Accordingly, bulk sample material from the drilling program will be submitted for the MRIWA district study for analysis, with additional testing for gallium and germanium to be undertaken, owing to their growing prominence in industries related to modern decarbonisation technologies, in addition to having an increasing strategic and military importance at a time of heightened global tensions.

The growing gallium and germanium interest stems largely from the July 3 decision by China to restrict exports as of August 1. Both markets are dominated by China, which has the respective global production capacities of a staggering 68 per cent and more than 90 per cent, according to the US Geological Survey.

The restrictions will include measures where the Chinese government will need to approve exports of the rare commodities, based on preserving security and national interests. The commodities are critical components in semiconductor chips which lie at the heart of all modern technologies – in particular, those used in information technology (IT), artificial intelligence (AI), smartphones, computers, electric vehicles (EVs) and military applications such as radars, lasers and spy satellites.

China’s decision appears to be part of an ongoing tech-trade war with the United States and the Netherlands, which arose after pressure from the US on October 7 last year. That was a date marking the start of a new era in US-China relations and international politics, when the US Government enacted a series of new export control regulations targeting China’s AI and semiconductor industries.

It extended to US pressure being applied on the Dutch to limit the export of chip-making equipment abroad, specifically to China, It was designed to prevent the world’s most advanced semiconductors and the lithographic printing machines made by Dutch company ASML, from reaching Chinese companies.

Japan and the US have also taken steps to limit Chinese companies from accessing chips and chip-making equipment. But China has reacted swiftly and has sequestered all of its existing chip-making equipment.

It is now picking up whatever equipment it can from abroad in order to begin developing its own high-end manufacturing of chip-making to achieve total independence from the Netherlands and now also the US in a series of tit-for-tat moves.

The prevailing view now is that with China being the world-leading producer of gallium and germanium, the export restrictions will probably increase prices for manufacturers or slow down production. Both metals are on the European Union’s list of critical raw materials and deemed “crucial to Europe’s economy”.

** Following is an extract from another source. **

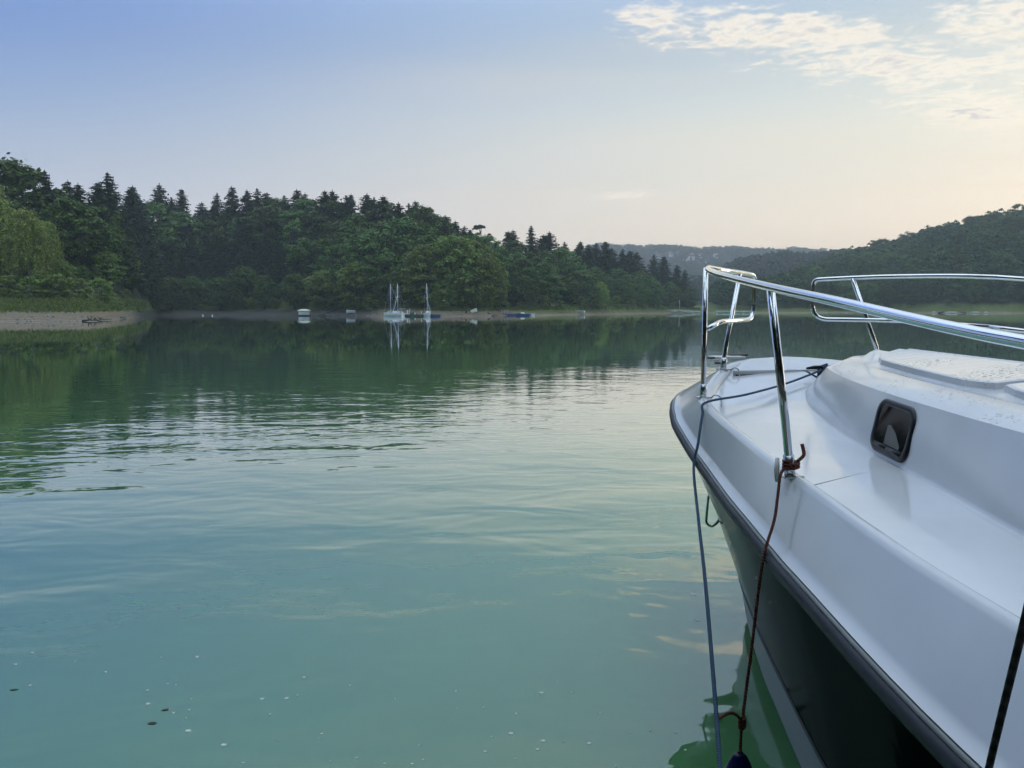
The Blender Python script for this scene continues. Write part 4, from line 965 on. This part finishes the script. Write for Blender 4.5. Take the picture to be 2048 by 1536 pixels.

Gallium occurs in only small concentrations in ores of other metals. Most gallium is produced as a byproduct of processing bauxite and the remainder comes from zinc-processing residues. The average gallium content of bauxite is 50 parts per million.

The chemical and physical properties of gallium make it well suited for use in high-performance applications such as advanced military equipment. It may be combined with other materials to produce a special class of chips known as wide bandgap semiconductors that can handle higher temperatures, voltages and frequencies than conventional silicon chips, making them smaller, faster and more efficient.

There was a 96 per cent increase in China’s primary low-purity gallium (99.99 per cent) prices from $140 per kilogram in January, to $275 per kilogram in December, 2020. It was followed by a further 25 per cent increase to $345 per kilogram in October, 2021.

Germanium is mainly a byproduct of zinc ore processing. Its current importance lies in the fact that it is also a semiconductor with electrical properties between those of a metal and an insulator.

The development of the germanium transistor historically opened the door to countless applications of solid-state electronics. From 1950 through to the early 1970s, the industry provided an increasing market for germanium before it was replaced by high-purity silicon in transistors, diodes and rectifiers.

Meanwhile, demand for germanium in fibre-optics communication networks, infrared night vision systems and polymerisation catalysts has increased dramatically. Those end uses represented 85 per cent of worldwide germanium consumption for 2000.

That requirement has exceeded primary production in recent years, but releases of germanium from government stockpiles and increased recycling has provided adequate supply. The year’s-end price for germanium in 2000 was $1150 per kilogram, while today it sits at about $2756.

Terrain says it is awaiting analytical results from its drilling and they will be announced in due course. If the company can manage to get its hands on the rare earths, gallium and germanium trifecta, it will be well placed to finding a novel niche in a rapidly evolving market.